((

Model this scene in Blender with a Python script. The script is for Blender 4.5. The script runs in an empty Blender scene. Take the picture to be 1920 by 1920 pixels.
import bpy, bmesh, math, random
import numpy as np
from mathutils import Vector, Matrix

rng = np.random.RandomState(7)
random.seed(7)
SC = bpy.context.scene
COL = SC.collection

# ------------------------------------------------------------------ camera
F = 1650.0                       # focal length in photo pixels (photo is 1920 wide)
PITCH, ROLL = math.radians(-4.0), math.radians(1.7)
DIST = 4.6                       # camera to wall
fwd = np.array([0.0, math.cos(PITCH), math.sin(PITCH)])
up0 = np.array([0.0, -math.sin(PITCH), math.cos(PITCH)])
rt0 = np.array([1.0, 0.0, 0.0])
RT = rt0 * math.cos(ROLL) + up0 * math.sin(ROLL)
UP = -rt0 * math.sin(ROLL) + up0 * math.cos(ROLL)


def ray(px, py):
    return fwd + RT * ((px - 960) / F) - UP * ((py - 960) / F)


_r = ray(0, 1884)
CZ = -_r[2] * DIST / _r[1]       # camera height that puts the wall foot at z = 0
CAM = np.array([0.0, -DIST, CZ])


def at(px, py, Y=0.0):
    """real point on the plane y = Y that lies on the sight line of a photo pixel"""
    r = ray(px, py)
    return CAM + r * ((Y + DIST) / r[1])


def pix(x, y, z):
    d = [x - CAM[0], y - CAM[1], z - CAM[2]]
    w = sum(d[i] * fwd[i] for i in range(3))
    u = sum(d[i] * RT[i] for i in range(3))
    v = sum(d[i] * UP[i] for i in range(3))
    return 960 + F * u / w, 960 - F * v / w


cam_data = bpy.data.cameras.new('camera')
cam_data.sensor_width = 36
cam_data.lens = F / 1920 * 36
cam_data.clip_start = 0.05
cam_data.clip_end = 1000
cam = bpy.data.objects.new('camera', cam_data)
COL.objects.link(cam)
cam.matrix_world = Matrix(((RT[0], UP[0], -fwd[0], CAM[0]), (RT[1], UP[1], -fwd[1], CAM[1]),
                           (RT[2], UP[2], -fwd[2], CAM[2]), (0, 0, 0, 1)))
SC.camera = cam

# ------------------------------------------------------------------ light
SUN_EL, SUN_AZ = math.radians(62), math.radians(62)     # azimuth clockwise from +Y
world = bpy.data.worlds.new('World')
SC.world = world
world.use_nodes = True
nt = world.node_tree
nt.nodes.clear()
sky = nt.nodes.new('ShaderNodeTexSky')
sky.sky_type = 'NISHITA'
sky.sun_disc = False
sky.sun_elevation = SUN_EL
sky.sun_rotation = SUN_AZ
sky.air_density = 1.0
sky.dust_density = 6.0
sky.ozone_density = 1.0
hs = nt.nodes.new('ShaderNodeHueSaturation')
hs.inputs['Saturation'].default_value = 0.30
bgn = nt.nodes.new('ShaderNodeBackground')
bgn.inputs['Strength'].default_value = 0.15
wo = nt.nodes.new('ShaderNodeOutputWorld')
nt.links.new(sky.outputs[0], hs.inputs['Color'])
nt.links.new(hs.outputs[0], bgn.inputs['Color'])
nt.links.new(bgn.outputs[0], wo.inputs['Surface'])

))

Request:
Exactly repeat the lines running from the top of the listing to the line bearing "return fwd +", both of those lines included, and only them.

The completed task:
Model this scene in Blender with a Python script. The script is for Blender 4.5. The script runs in an empty Blender scene. Take the picture to be 1920 by 1920 pixels.
import bpy, bmesh, math, random
import numpy as np
from mathutils import Vector, Matrix

rng = np.random.RandomState(7)
random.seed(7)
SC = bpy.context.scene
COL = SC.collection

# ------------------------------------------------------------------ camera
F = 1650.0                       # focal length in photo pixels (photo is 1920 wide)
PITCH, ROLL = math.radians(-4.0), math.radians(1.7)
DIST = 4.6                       # camera to wall
fwd = np.array([0.0, math.cos(PITCH), math.sin(PITCH)])
up0 = np.array([0.0, -math.sin(PITCH), math.cos(PITCH)])
rt0 = np.array([1.0, 0.0, 0.0])
RT = rt0 * math.cos(ROLL) + up0 * math.sin(ROLL)
UP = -rt0 * math.sin(ROLL) + up0 * math.cos(ROLL)


def ray(px, py):
    return fwd + RT * ((px - 960) / F) - UP * ((py - 960) / F)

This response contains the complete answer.